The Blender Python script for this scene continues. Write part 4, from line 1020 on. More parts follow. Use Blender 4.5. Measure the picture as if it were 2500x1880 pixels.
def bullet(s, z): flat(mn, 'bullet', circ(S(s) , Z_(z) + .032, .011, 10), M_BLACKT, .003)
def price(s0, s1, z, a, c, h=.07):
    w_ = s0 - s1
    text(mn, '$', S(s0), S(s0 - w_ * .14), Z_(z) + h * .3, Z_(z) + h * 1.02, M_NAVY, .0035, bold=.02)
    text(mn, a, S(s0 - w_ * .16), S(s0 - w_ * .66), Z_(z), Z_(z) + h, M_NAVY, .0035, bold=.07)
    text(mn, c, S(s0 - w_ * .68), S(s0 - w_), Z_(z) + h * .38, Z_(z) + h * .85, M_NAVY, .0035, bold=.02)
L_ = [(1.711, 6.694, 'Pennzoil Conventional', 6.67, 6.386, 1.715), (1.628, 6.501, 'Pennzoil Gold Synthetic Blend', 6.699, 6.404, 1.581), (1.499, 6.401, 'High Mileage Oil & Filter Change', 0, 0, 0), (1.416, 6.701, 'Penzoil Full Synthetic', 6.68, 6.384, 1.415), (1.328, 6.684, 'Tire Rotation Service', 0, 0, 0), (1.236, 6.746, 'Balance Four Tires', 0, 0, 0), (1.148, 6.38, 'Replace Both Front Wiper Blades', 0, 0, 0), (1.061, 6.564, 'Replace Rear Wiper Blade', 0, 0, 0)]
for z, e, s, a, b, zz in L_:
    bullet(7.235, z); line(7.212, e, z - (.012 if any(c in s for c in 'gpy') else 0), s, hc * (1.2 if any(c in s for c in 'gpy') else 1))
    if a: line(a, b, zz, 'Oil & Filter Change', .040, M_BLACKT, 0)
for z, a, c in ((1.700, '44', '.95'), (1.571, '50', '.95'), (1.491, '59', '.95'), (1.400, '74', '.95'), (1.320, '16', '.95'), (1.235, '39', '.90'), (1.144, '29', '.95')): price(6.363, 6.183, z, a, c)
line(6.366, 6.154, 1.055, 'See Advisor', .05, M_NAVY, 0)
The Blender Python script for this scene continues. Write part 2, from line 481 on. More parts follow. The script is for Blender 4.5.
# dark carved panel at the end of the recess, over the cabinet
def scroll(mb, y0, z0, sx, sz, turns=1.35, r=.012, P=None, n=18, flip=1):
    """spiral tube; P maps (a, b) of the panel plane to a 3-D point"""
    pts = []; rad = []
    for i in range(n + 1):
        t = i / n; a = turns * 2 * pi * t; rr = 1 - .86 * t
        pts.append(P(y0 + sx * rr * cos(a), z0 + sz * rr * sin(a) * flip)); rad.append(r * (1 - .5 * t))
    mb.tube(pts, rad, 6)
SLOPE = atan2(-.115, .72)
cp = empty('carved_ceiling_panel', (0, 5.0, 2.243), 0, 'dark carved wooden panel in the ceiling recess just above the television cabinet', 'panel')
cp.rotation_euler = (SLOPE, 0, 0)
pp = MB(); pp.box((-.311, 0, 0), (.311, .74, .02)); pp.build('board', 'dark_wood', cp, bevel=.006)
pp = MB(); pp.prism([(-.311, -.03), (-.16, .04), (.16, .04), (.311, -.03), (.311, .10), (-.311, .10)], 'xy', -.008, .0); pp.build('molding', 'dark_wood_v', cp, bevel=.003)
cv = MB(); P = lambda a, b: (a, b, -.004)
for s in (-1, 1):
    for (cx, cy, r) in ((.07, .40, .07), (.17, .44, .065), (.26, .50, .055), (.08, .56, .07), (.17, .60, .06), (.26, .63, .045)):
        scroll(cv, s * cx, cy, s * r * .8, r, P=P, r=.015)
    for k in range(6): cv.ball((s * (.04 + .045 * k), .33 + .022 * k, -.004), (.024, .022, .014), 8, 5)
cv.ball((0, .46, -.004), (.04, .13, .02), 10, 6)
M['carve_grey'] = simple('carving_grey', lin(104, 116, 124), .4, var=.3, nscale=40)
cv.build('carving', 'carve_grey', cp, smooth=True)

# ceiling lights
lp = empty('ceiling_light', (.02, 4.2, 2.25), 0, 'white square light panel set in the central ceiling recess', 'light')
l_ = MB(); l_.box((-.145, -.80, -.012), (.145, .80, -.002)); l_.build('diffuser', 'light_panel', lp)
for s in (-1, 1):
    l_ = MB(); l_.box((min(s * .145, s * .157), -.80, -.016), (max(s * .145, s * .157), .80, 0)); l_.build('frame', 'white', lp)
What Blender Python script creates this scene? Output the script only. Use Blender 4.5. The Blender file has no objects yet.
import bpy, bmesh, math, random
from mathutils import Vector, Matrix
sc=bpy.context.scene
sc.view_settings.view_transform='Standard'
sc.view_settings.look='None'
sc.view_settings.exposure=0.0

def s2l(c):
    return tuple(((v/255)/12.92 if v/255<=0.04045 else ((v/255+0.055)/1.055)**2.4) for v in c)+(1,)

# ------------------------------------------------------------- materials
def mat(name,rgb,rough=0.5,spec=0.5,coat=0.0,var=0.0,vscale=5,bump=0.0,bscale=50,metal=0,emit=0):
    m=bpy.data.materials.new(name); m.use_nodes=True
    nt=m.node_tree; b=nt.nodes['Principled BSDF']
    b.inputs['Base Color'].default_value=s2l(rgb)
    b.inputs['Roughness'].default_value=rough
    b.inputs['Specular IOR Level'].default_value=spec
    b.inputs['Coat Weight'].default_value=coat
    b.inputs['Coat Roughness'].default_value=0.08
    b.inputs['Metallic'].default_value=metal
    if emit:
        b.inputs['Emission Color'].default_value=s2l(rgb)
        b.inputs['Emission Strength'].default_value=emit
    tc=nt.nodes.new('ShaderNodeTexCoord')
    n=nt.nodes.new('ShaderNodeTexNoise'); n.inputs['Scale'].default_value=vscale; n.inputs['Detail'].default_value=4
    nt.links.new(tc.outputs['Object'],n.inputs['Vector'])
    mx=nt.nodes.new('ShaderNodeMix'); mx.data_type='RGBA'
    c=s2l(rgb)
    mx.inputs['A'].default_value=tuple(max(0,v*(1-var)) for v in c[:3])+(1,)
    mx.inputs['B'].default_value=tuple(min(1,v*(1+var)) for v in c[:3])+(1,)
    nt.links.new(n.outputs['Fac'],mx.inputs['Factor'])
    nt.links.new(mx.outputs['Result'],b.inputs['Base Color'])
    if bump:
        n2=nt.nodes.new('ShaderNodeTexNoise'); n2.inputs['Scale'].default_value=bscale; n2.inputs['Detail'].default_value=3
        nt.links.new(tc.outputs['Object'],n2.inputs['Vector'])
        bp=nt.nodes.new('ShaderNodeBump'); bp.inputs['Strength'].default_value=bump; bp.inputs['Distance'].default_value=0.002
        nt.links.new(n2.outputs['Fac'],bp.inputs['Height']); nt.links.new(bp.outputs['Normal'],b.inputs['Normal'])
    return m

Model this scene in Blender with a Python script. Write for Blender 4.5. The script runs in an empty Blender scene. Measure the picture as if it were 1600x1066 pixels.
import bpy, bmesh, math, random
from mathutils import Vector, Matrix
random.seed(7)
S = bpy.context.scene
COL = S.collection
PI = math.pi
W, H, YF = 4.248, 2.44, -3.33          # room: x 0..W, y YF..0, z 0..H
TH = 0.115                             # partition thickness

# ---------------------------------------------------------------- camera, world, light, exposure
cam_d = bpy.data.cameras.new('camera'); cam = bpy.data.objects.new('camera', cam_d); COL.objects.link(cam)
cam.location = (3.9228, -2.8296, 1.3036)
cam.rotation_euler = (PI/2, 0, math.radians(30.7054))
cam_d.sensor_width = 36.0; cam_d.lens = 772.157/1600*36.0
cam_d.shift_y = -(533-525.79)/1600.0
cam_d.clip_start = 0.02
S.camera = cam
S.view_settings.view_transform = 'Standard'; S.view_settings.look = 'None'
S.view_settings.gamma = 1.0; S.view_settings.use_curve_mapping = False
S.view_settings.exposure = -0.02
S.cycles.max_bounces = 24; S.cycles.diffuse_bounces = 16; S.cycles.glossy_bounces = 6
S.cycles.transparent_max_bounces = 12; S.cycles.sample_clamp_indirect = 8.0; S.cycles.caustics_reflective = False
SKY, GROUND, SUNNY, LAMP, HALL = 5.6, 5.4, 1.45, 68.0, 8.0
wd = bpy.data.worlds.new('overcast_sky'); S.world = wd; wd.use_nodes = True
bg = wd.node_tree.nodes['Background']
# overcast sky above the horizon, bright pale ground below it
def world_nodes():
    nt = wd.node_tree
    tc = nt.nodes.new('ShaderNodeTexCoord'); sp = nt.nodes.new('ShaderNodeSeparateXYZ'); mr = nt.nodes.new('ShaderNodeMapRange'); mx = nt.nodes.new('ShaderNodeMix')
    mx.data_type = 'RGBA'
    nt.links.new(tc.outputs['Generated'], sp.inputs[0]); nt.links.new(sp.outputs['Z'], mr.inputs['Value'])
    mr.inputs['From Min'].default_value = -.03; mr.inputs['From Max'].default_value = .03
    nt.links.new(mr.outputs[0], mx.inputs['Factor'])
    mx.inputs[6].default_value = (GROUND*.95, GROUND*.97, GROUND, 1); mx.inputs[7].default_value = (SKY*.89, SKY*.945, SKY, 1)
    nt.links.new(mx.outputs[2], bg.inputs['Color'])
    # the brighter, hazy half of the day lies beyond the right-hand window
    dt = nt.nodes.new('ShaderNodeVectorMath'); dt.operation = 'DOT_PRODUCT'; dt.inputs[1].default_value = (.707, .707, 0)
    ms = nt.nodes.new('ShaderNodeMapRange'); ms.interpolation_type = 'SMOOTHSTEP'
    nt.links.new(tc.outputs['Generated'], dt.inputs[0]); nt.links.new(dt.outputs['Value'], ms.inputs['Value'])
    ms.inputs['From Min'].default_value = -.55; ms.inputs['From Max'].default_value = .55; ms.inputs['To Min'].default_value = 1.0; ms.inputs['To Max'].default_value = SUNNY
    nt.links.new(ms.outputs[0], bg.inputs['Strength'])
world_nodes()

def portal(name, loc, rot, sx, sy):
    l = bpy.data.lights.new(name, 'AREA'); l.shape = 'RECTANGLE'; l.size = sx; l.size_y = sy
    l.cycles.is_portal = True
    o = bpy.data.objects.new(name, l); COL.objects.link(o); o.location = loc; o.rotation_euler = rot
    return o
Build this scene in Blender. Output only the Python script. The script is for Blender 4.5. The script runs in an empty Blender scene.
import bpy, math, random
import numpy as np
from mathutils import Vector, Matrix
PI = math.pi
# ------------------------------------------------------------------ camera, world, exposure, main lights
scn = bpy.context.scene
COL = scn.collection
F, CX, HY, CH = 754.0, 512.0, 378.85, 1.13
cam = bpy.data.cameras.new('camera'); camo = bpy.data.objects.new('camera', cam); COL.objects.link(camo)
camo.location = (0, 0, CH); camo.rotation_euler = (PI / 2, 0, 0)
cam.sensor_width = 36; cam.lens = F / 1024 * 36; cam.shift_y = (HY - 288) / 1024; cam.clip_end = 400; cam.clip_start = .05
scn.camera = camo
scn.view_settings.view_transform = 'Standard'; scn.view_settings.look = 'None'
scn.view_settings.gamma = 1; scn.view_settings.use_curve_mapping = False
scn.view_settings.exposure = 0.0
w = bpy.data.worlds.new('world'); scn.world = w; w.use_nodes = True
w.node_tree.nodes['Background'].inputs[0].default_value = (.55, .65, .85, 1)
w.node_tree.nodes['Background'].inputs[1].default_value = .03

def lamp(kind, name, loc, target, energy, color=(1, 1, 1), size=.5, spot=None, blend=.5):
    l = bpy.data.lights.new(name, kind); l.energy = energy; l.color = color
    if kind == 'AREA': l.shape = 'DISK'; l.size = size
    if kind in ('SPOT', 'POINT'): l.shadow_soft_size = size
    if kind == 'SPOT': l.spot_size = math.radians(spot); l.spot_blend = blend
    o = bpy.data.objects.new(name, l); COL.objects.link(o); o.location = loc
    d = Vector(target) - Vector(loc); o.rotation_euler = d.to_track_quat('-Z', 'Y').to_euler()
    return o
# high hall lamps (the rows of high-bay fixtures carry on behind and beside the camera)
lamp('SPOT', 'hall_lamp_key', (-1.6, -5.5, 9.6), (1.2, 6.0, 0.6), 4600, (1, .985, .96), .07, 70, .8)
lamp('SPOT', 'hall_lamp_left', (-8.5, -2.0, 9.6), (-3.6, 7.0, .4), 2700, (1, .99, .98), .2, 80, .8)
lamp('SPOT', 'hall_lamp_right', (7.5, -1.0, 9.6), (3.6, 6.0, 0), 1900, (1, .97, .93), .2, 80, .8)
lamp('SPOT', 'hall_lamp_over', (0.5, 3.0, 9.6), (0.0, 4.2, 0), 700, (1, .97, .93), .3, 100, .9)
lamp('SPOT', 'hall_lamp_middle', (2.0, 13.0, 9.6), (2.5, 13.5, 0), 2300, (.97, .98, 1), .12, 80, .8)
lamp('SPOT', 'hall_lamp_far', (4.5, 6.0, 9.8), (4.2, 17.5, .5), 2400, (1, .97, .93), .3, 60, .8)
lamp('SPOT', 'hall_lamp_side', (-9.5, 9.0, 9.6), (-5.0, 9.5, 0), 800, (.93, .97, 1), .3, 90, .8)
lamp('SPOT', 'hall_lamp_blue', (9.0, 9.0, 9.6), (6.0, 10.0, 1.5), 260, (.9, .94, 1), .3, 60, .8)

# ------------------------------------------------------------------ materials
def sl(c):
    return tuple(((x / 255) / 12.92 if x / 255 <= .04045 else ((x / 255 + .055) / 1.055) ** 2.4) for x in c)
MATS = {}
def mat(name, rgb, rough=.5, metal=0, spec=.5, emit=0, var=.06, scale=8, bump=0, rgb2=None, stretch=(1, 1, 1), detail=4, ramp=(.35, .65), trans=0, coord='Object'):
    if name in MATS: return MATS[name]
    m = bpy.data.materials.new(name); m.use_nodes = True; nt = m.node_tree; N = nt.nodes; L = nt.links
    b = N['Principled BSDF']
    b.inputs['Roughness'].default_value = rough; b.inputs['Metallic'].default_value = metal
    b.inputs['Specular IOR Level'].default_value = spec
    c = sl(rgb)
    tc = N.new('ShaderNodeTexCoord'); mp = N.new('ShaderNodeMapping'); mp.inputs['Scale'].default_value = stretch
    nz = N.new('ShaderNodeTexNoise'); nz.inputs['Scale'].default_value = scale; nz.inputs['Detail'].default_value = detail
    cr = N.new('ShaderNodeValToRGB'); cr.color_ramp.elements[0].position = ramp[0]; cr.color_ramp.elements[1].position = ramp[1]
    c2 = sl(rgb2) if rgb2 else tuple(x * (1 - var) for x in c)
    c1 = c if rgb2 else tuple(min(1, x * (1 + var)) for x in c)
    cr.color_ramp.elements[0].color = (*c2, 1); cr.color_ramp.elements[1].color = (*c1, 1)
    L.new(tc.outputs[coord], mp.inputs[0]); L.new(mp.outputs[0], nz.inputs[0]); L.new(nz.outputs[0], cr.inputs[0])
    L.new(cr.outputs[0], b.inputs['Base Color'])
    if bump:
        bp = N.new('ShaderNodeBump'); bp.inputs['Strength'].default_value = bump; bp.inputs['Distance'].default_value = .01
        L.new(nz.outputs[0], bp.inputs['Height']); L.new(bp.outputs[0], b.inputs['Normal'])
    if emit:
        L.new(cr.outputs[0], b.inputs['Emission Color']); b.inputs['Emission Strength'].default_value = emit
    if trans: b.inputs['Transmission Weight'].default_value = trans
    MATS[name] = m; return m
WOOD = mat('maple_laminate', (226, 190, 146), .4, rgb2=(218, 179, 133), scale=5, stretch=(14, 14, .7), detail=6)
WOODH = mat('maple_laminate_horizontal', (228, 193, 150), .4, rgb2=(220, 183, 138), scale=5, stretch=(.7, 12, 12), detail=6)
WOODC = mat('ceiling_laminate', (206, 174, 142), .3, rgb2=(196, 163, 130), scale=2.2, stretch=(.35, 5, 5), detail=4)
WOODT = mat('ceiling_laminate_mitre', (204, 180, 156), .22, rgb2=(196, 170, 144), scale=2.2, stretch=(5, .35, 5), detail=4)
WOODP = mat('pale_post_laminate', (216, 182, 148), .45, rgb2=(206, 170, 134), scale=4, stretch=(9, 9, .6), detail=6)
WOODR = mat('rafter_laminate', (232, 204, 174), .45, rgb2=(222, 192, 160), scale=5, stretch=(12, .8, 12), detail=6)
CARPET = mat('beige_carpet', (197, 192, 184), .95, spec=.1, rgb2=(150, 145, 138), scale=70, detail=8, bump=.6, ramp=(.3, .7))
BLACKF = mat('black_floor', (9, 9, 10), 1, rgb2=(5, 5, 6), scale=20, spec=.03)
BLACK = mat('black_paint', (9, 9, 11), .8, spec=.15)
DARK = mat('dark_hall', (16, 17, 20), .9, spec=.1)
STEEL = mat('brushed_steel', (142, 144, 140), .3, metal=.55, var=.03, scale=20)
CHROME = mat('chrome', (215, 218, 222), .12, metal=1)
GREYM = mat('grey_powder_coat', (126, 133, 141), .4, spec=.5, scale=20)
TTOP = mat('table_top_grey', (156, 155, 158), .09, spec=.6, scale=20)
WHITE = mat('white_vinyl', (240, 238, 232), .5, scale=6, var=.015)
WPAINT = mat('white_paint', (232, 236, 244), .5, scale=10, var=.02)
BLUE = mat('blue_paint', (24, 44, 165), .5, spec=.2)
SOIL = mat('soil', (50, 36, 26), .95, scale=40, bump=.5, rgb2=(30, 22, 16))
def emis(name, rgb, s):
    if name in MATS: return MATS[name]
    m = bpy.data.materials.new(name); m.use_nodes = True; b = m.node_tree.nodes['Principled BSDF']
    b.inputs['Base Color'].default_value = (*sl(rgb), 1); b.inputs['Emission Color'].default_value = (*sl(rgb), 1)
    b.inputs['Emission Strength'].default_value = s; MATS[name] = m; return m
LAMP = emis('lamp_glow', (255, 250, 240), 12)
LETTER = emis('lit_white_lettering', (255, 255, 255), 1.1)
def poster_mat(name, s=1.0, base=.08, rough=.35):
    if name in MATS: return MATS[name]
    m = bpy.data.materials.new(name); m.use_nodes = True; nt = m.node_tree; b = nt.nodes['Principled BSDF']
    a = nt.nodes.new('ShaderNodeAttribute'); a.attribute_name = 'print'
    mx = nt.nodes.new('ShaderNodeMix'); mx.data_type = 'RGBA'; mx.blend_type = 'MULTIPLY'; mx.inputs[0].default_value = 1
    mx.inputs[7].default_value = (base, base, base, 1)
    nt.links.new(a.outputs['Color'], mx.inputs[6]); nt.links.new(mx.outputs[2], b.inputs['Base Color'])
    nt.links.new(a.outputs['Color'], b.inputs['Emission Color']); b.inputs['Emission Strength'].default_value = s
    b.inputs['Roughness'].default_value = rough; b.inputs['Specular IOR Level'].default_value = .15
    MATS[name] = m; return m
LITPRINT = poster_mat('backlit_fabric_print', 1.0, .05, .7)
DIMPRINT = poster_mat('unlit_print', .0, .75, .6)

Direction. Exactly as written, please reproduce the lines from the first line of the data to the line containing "line(6.366, 6.154, 1.055, 'See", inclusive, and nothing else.

Exercise answer.
The Blender Python script for this scene continues. Write part 4, from line 1020 on. More parts follow. Use Blender 4.5. Measure the picture as if it were 2500x1880 pixels.
def bullet(s, z): flat(mn, 'bullet', circ(S(s) , Z_(z) + .032, .011, 10), M_BLACKT, .003)
def price(s0, s1, z, a, c, h=.07):
    w_ = s0 - s1
    text(mn, '$', S(s0), S(s0 - w_ * .14), Z_(z) + h * .3, Z_(z) + h * 1.02, M_NAVY, .0035, bold=.02)
    text(mn, a, S(s0 - w_ * .16), S(s0 - w_ * .66), Z_(z), Z_(z) + h, M_NAVY, .0035, bold=.07)
    text(mn, c, S(s0 - w_ * .68), S(s0 - w_), Z_(z) + h * .38, Z_(z) + h * .85, M_NAVY, .0035, bold=.02)
L_ = [(1.711, 6.694, 'Pennzoil Conventional', 6.67, 6.386, 1.715), (1.628, 6.501, 'Pennzoil Gold Synthetic Blend', 6.699, 6.404, 1.581), (1.499, 6.401, 'High Mileage Oil & Filter Change', 0, 0, 0), (1.416, 6.701, 'Penzoil Full Synthetic', 6.68, 6.384, 1.415), (1.328, 6.684, 'Tire Rotation Service', 0, 0, 0), (1.236, 6.746, 'Balance Four Tires', 0, 0, 0), (1.148, 6.38, 'Replace Both Front Wiper Blades', 0, 0, 0), (1.061, 6.564, 'Replace Rear Wiper Blade', 0, 0, 0)]
for z, e, s, a, b, zz in L_:
    bullet(7.235, z); line(7.212, e, z - (.012 if any(c in s for c in 'gpy') else 0), s, hc * (1.2 if any(c in s for c in 'gpy') else 1))
    if a: line(a, b, zz, 'Oil & Filter Change', .040, M_BLACKT, 0)
for z, a, c in ((1.700, '44', '.95'), (1.571, '50', '.95'), (1.491, '59', '.95'), (1.400, '74', '.95'), (1.320, '16', '.95'), (1.235, '39', '.90'), (1.144, '29', '.95')): price(6.363, 6.183, z, a, c)
line(6.366, 6.154, 1.055, 'See Advisor', .05, M_NAVY, 0)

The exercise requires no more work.